Ein Jahr lang war „Computer Bild“-Redakteur Max Wiesmüller Besitzer eines Elektroautos. Hier teilt er seine Erfahrungen und zieht ein Fazit.

Ich kann doch nicht ewig vom Elektroauto schwärmen, ohne je selbst eines besessen zu haben. Also bewarb ich mich im November 2017 für die mittlerweile eingestellte Aktion eines Strom- und eines Leasinganbieters. Damals gab es den BMW i3 94Ah mit aufgedruckter Werbung zum absoluten Knallerpreis – fertig versichert und angemeldet. 

Wirklich gerechnet habe ich nicht mit einer Zusage. Als am 7. Dezember 2017 dann die Leasing-Bestätigung kam, war ich zunächst völlig überrumpelt und dachte mir: Oh je, wie läuft das mit dem Aufladen? Wie wird wohl das Jahr mit dem E-Auto? Und werde ich für immer ein E-Auto haben wollen oder etwa nie wieder?

Die Abholung des BMW i3 war spannend

Der Leasinggeber verriet mir, dass ich mein Auto für 400 Euro nach Hamburg liefern lassen oder es selbst in München abholen kann. Geiz sowie Neugier siegten, und trotz wiederholter Anrufe von dem Unternehmen beteuerte ich: Ich hole den selbst ab!

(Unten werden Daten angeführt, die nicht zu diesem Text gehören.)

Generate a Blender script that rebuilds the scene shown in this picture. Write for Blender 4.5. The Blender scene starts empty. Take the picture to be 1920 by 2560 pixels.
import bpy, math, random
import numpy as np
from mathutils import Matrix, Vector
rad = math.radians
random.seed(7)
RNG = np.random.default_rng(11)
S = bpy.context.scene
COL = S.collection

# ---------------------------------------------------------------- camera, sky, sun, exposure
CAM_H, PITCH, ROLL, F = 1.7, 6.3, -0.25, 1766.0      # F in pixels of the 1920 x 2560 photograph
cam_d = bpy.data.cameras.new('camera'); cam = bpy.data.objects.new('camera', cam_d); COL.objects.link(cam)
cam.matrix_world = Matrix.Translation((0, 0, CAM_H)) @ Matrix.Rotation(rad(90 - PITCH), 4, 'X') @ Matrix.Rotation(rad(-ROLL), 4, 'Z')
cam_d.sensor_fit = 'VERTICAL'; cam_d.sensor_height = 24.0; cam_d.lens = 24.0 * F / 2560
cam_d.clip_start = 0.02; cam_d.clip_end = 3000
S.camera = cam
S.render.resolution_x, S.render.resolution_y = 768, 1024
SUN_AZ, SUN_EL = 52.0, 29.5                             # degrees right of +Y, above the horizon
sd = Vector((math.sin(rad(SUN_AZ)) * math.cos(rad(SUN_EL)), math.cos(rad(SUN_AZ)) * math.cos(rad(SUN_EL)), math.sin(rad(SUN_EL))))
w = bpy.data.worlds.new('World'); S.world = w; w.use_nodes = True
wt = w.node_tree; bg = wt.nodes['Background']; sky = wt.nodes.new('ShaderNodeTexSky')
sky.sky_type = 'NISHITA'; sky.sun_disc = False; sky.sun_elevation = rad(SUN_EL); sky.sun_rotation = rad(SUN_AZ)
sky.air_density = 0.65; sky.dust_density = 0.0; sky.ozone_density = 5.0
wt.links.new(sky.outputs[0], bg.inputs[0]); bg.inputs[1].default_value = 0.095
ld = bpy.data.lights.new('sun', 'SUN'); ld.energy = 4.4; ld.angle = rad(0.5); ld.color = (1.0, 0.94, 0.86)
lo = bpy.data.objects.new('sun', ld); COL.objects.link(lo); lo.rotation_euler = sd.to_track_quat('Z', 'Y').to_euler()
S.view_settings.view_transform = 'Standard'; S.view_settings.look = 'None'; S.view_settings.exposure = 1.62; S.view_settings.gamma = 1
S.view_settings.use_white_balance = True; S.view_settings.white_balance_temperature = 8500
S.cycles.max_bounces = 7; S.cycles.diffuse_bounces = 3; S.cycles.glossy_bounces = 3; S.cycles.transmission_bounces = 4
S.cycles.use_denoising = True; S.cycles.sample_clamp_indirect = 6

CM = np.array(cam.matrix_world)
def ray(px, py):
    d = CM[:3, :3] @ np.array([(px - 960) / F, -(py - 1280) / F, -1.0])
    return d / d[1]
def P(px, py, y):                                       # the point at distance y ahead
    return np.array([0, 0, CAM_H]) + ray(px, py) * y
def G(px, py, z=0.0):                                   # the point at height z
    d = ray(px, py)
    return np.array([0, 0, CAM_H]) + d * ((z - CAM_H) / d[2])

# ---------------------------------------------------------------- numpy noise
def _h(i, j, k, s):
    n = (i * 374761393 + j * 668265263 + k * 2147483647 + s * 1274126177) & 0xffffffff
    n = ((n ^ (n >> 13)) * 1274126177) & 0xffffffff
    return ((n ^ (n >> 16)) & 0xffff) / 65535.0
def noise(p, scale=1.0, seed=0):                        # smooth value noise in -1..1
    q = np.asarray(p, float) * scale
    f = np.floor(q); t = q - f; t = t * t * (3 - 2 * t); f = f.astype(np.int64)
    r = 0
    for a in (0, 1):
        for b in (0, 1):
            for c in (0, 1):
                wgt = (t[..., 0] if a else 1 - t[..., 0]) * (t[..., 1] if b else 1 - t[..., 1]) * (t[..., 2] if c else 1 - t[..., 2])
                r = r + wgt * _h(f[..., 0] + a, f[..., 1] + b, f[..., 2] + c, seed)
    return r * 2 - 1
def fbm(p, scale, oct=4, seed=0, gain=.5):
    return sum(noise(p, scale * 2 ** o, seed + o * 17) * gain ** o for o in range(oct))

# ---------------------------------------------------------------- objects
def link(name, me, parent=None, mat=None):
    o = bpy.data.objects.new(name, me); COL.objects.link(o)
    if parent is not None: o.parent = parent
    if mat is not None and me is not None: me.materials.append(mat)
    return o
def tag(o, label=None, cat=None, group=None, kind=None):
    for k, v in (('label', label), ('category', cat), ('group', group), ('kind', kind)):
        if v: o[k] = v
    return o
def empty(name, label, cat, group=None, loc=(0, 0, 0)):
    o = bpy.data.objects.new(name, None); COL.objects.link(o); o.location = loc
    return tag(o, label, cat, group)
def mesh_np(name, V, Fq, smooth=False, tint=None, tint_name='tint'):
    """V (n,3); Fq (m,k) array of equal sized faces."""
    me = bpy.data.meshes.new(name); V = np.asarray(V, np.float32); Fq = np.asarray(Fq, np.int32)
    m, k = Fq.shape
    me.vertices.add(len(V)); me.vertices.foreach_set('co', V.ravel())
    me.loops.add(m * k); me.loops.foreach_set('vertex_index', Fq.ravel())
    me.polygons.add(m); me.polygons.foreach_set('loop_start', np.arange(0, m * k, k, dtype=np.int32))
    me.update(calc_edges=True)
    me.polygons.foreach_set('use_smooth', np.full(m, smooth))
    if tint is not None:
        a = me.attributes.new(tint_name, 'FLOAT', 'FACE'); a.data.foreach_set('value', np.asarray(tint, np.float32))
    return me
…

Ich beauftragte eine Freundin, den Wagen in München zu übernehmen. Zwei Tage später fuhr ich abends zu ihr, um das Auto in Empfang zu nehmen. Und am Morgen des 22. März begab ich mich auf die lange, beschwerliche Fahrt zurück nach Hamburg, auf der ich enorm viel gelernt habe.

Wie sie verlief und welche Hindernisse „Herib3rt“ und ich überkommen mussten, das habe ich für Sie vor rund einem Jahr aufgeschrieben. Nur so viel: Das Auto trifft keine Schuld, das hat funktioniert wie beschrieben.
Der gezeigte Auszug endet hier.